Copy out the complete listing, word for word.

(Data items)
————
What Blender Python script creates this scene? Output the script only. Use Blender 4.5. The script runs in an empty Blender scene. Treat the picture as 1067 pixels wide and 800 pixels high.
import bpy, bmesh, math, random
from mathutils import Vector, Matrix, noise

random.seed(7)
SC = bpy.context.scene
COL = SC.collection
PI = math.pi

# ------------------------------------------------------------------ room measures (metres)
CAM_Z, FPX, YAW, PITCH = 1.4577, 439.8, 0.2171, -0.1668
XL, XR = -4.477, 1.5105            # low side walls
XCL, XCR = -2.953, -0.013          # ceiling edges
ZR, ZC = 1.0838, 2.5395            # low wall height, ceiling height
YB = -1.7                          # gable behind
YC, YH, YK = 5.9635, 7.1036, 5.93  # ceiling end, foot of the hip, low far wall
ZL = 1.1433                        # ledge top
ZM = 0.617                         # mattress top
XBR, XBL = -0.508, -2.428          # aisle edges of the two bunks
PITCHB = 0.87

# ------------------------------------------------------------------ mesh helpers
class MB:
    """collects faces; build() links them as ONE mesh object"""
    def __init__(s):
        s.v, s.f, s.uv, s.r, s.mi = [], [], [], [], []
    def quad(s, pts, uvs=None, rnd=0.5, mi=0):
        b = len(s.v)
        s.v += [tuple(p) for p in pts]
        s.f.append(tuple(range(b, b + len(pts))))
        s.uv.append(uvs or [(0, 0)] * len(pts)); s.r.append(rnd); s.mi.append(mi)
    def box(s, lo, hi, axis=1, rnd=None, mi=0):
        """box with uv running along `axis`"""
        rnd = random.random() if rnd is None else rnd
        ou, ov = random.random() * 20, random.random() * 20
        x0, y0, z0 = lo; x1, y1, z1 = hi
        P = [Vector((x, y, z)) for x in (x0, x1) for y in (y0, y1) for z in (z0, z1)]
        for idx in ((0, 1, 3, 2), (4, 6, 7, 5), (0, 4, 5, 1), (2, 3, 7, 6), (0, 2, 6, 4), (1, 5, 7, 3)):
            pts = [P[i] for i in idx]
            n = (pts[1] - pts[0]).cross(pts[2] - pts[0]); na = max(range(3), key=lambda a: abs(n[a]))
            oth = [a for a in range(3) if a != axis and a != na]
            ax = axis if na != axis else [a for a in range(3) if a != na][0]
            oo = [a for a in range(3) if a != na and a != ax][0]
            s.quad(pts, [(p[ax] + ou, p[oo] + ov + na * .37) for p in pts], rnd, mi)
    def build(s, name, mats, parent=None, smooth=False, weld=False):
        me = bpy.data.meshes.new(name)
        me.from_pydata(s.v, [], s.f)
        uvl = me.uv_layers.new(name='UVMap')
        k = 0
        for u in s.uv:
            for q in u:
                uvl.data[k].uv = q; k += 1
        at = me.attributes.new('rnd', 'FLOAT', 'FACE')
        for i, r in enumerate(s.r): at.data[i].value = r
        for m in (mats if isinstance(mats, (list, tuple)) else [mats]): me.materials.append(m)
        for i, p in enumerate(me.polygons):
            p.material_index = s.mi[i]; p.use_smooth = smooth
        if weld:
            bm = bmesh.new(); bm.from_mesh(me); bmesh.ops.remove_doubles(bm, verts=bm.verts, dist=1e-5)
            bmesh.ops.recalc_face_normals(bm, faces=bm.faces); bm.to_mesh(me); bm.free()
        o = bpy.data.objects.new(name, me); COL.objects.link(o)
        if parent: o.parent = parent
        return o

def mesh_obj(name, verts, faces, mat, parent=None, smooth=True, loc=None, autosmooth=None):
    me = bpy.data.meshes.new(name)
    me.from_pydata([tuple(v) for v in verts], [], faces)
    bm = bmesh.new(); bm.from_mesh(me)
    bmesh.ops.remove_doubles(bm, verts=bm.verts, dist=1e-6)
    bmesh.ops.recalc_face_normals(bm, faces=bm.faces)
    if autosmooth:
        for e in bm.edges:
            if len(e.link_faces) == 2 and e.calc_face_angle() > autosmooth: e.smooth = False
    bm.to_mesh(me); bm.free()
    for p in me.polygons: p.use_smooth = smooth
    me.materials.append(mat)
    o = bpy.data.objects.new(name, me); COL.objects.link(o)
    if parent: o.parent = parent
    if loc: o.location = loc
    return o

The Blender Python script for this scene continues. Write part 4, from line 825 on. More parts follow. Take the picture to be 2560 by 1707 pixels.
————
-- Full output --
What Blender Python script creates this scene? Output the script only. Use Blender 4.5. The script runs in an empty Blender scene. Treat the picture as 1067 pixels wide and 800 pixels high.
import bpy, bmesh, math, random
from mathutils import Vector, Matrix, noise

random.seed(7)
SC = bpy.context.scene
COL = SC.collection
PI = math.pi

# ------------------------------------------------------------------ room measures (metres)
CAM_Z, FPX, YAW, PITCH = 1.4577, 439.8, 0.2171, -0.1668
XL, XR = -4.477, 1.5105            # low side walls
XCL, XCR = -2.953, -0.013          # ceiling edges
ZR, ZC = 1.0838, 2.5395            # low wall height, ceiling height
YB = -1.7                          # gable behind
YC, YH, YK = 5.9635, 7.1036, 5.93  # ceiling end, foot of the hip, low far wall
ZL = 1.1433                        # ledge top
ZM = 0.617                         # mattress top
XBR, XBL = -0.508, -2.428          # aisle edges of the two bunks
PITCHB = 0.87

# ------------------------------------------------------------------ mesh helpers
class MB:
    """collects faces; build() links them as ONE mesh object"""
    def __init__(s):
        s.v, s.f, s.uv, s.r, s.mi = [], [], [], [], []
    def quad(s, pts, uvs=None, rnd=0.5, mi=0):
        b = len(s.v)
        s.v += [tuple(p) for p in pts]
        s.f.append(tuple(range(b, b + len(pts))))
        s.uv.append(uvs or [(0, 0)] * len(pts)); s.r.append(rnd); s.mi.append(mi)
    def box(s, lo, hi, axis=1, rnd=None, mi=0):
        """box with uv running along `axis`"""
        rnd = random.random() if rnd is None else rnd
        ou, ov = random.random() * 20, random.random() * 20
        x0, y0, z0 = lo; x1, y1, z1 = hi
        P = [Vector((x, y, z)) for x in (x0, x1) for y in (y0, y1) for z in (z0, z1)]
        for idx in ((0, 1, 3, 2), (4, 6, 7, 5), (0, 4, 5, 1), (2, 3, 7, 6), (0, 2, 6, 4), (1, 5, 7, 3)):
            pts = [P[i] for i in idx]
            n = (pts[1] - pts[0]).cross(pts[2] - pts[0]); na = max(range(3), key=lambda a: abs(n[a]))
            oth = [a for a in range(3) if a != axis and a != na]
            ax = axis if na != axis else [a for a in range(3) if a != na][0]
            oo = [a for a in range(3) if a != na and a != ax][0]
            s.quad(pts, [(p[ax] + ou, p[oo] + ov + na * .37) for p in pts], rnd, mi)
    def build(s, name, mats, parent=None, smooth=False, weld=False):
        me = bpy.data.meshes.new(name)
        me.from_pydata(s.v, [], s.f)
        uvl = me.uv_layers.new(name='UVMap')
        k = 0
        for u in s.uv:
            for q in u:
                uvl.data[k].uv = q; k += 1
        at = me.attributes.new('rnd', 'FLOAT', 'FACE')
        for i, r in enumerate(s.r): at.data[i].value = r
        for m in (mats if isinstance(mats, (list, tuple)) else [mats]): me.materials.append(m)
        for i, p in enumerate(me.polygons):
            p.material_index = s.mi[i]; p.use_smooth = smooth
        if weld:
            bm = bmesh.new(); bm.from_mesh(me); bmesh.ops.remove_doubles(bm, verts=bm.verts, dist=1e-5)
            bmesh.ops.recalc_face_normals(bm, faces=bm.faces); bm.to_mesh(me); bm.free()
        o = bpy.data.objects.new(name, me); COL.objects.link(o)
        if parent: o.parent = parent
        return o

def mesh_obj(name, verts, faces, mat, parent=None, smooth=True, loc=None, autosmooth=None):
    me = bpy.data.meshes.new(name)
    me.from_pydata([tuple(v) for v in verts], [], faces)
    bm = bmesh.new(); bm.from_mesh(me)
    bmesh.ops.remove_doubles(bm, verts=bm.verts, dist=1e-6)
    bmesh.ops.recalc_face_normals(bm, faces=bm.faces)
    if autosmooth:
        for e in bm.edges:
            if len(e.link_faces) == 2 and e.calc_face_angle() > autosmooth: e.smooth = False
    bm.to_mesh(me); bm.free()
    for p in me.polygons: p.use_smooth = smooth
    me.materials.append(mat)
    o = bpy.data.objects.new(name, me); COL.objects.link(o)
    if parent: o.parent = parent
    if loc: o.location = loc
    return o

The Blender Python script for this scene continues. Write part 4, from line 825 on. More parts follow. Take the picture to be 2560 by 1707 pixels.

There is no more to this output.